(3D scene scripts)
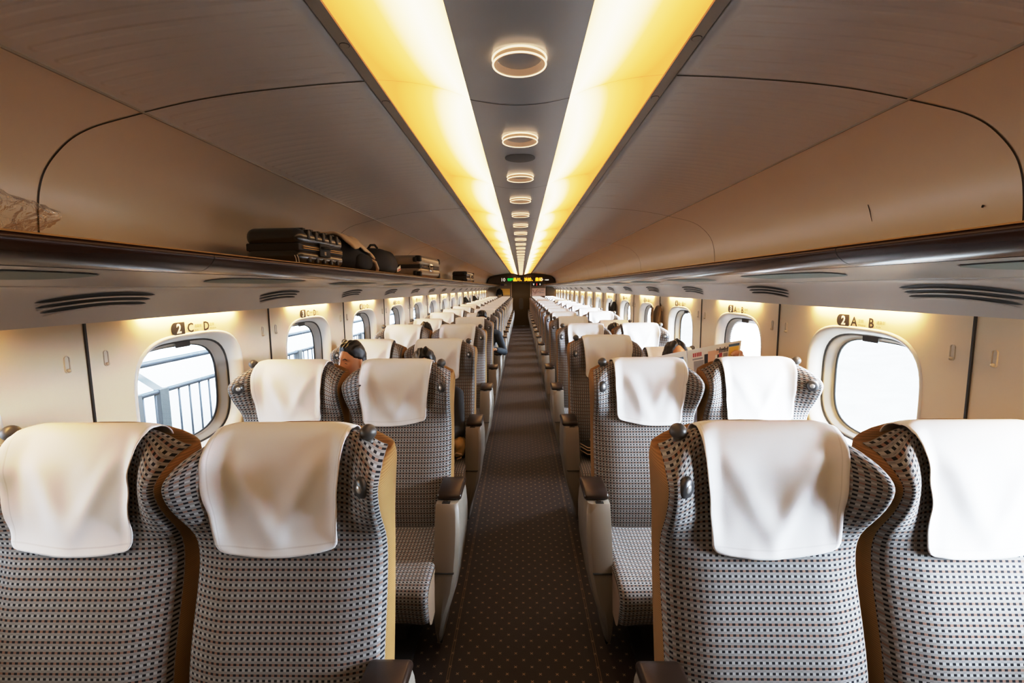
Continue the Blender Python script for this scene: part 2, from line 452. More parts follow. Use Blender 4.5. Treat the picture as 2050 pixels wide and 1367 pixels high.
ceil = tag(empty('ceiling'), kind='structure')
bm = bmesh.new(); strip(bm, P_CENTRE, YB, YEND); link('centre_panel', bm, CENTREP, ceil)
for s in (1, -1):
    bm = bmesh.new(); strip(bm, P_LEDGE, YB, YEND, s); link('lamp_edge_strip', bm, LEDGE, ceil, False)
    bm = bmesh.new(); strip(bm, [(.444, 2.275), (.456, 2.275)], YB, YEND, s); link('dark_gap', bm, BLACK, ceil, False)
    bm = bmesh.new(); strip(bm, [(.452, 2.275)]+P_CEIL, YB, YEND, s); link('side_panel', bm, CEILP, ceil)
    bm = bmesh.new(); strip(bm, [(1.109, 2.1885), (1.109, 2.182), (1.113, 2.181), (1.114, 2.187)], YB, YEND, s); link('edge_bead', bm, LEDGE, ceil, False)
    bm = bmesh.new(); strip(bm, P_BIN, YB, YEND, s); link('upper_wall_panel', bm, BINP, ceil)
    # joints every two rows
    bm = bmesh.new()
    y = 1.432
    ys = [1.432+2.2*k for k in range(9)]
    for y in ys:
        pr = [(x, z-.0012) for x, z in P_CEIL]+[(x-.0012, z-.0012) for x, z in P_BIN]
        strip(bm, pr, y-.0028, y+.0028, s)
    link('panel_joint', bm, SEAM, ceil, False)
    bm = bmesh.new()
    k = 0
    y = YB+.3
    for k in range(12):
        for y in (1.222+2.32*k-1.16*0, 1.578+2.32*k):
            if y < YEND-.5: cyl(bm, (s*.431, y, 2.2572), .011, .0015, 'z', 20)
    link('screw_cap', bm, LEDGE, ceil, False)
    bm = bmesh.new()
    for k in range(12):
        for y in (1.222+2.32*k, 1.578+2.32*k):
            if y < YEND-.5: cyl(bm, (s*.431, y, 2.2576), .0125, .0012, 'z', 20)
    link('screw_cap_rim', bm, SEAM, ceil, False)
bm = bmesh.new()
for k in range(-2, 17):
    y = 1.432+1.16*k
    if YB < y < YEND: strip(bm, [(x, z-.0008) for x, z in P_CENTRE], y-.0015, y+.0015)
link('centre_joint', bm, SEAM, ceil, False)

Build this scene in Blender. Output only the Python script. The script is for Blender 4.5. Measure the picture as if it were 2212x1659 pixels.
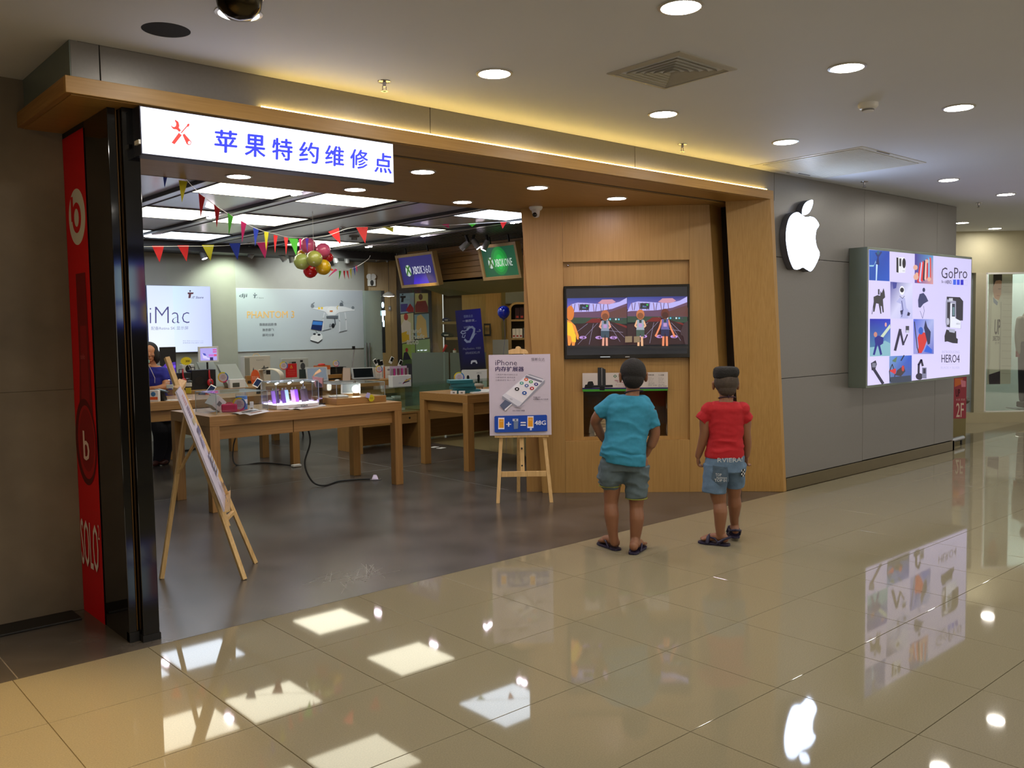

_Stated goal:_
Pick out every line of the listing containing the word "picture", and show those lines.

_Final result:_
Continue the Blender Python script for this scene: part 2, from line 452. More parts follow. Use Blender 4.5. Treat the picture as 2050 pixels wide and 1367 pixels high.
Build this scene in Blender. Output only the Python script. The script is for Blender 4.5. Measure the picture as if it were 2212x1659 pixels.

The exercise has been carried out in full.